Conforme o trecho que abre este artigo, para que a Light, a concessionária de energia elétrica que atua no Rio de Janeiro consiga entrar em uma comunidade, ela precisa pedir autorização dos líderes comunitários. Mas tal autorização tem limites. Os técnicos não podem entrar para detectar ligações clandestinas ou para cortar a luz por falta de pagamento. É preciso sempre que os moradores se beneficiem, mesmo que eles estejam lesando as empresas que prestam serviços de infraestrutura. As consequências para aqueles que não respeitam essas condicionantes são duras.
O artigo relata que num caso um morador, ao perceber que o técnico estava conduzindo operação de rotina para detectar os gatos, saiu de sua casa e o ameaçou com uma arma de fogo para impedir que a gambiarra fosse desfeita. Noutro caso, depois de um temporal em que vários municípios ficaram sem luz, alguns veículos da Light foram sequestrados para fazer reparos dentro da comunidade sequestrante. Quanto aos municípios ao redor, azar o deles. No Natal, quando 25 mil pessoas ficaram sem energia em Maricá durante a noite, traficantes só deixaram a ENEL entrar para fazer reparos na rede de transmissão às 6 horas do dia 25. Na Praça Seca, na Cidade do Rio de Janeiro, a internet é cortada em certas ruas para que as pessoas sejam coagidas a contratar a internet paralela, que é claro, fruto de roubo das conexões oficiais
Em suma, tanto os habitantes das comunidades quanto aqueles que exercem alguma liderança dentro delas, querem usufruir dos serviços que concessionárias e operadoras podem oferecer sem ter que arcar com o ônus, ou seja, com o pagamento ou com a necessidade de oferecer condições para que os técnicos possam trabalhar. Não admira que com tantas perdas causadas por ligações clandestinas, vandalismo de equipamentos e calotes dos consumidores, o Grupo Light tenha entrado em recuperação judicial em maio de 2023 e busque reestruturar cerca de R$ 11 bilhões de reais em dívidas.

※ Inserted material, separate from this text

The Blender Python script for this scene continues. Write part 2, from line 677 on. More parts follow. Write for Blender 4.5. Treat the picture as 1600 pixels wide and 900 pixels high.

Qual o pior cenário que pode concretizar-se? Se a recuperação judicial da empresa não tiver sucesso e ela for à falência, será necessário que o governo do Estado realize a encampação, isto é, retome os serviços para que eles não sejam interrompidos pelo fato der a empresa não ter mais condições financeiras de continuar as operações. Isso envolverá, claro, aportes de recursos públicos para a manutenção dos serviços e prejuízos, já que a empresa deixará de pagar os impostos incidentes sobre suas atividades. Em suma, para o Poder Executivo do Estado, uma eventual falência e encampação da Light implicará aumento de despesas e diminuição de receitas.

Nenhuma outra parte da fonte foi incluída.